[Exercise objective] Locate each line in the records containing "pixels". Copy it.

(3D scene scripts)
---*---
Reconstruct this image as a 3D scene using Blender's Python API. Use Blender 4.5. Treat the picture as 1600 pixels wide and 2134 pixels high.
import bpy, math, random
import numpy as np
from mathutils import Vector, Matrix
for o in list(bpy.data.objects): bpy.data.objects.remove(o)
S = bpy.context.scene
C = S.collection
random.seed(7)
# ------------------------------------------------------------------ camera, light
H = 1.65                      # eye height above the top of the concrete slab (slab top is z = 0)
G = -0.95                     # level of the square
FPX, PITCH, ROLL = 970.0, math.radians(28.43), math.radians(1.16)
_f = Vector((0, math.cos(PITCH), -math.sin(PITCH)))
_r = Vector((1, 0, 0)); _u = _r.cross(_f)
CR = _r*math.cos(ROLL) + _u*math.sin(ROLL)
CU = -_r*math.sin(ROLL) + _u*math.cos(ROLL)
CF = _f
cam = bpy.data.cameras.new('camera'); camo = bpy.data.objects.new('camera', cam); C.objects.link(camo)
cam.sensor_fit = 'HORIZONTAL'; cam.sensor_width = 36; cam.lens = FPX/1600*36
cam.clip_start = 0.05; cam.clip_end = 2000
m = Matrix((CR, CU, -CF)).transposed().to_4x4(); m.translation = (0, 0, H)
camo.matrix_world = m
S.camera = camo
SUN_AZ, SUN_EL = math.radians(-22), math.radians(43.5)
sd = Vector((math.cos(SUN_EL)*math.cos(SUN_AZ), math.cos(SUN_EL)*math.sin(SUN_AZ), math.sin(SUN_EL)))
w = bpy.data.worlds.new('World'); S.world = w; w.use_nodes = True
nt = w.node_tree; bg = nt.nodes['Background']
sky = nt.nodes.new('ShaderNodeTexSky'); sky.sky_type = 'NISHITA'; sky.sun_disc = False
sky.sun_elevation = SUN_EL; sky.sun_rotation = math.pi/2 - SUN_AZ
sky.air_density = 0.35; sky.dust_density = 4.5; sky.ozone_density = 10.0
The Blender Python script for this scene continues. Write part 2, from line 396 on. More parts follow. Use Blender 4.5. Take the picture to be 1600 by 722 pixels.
---*---
[Task response]
Reconstruct this image as a 3D scene using Blender's Python API. Use Blender 4.5. Treat the picture as 1600 pixels wide and 2134 pixels high.
The Blender Python script for this scene continues. Write part 2, from line 396 on. More parts follow. Use Blender 4.5. Take the picture to be 1600 by 722 pixels.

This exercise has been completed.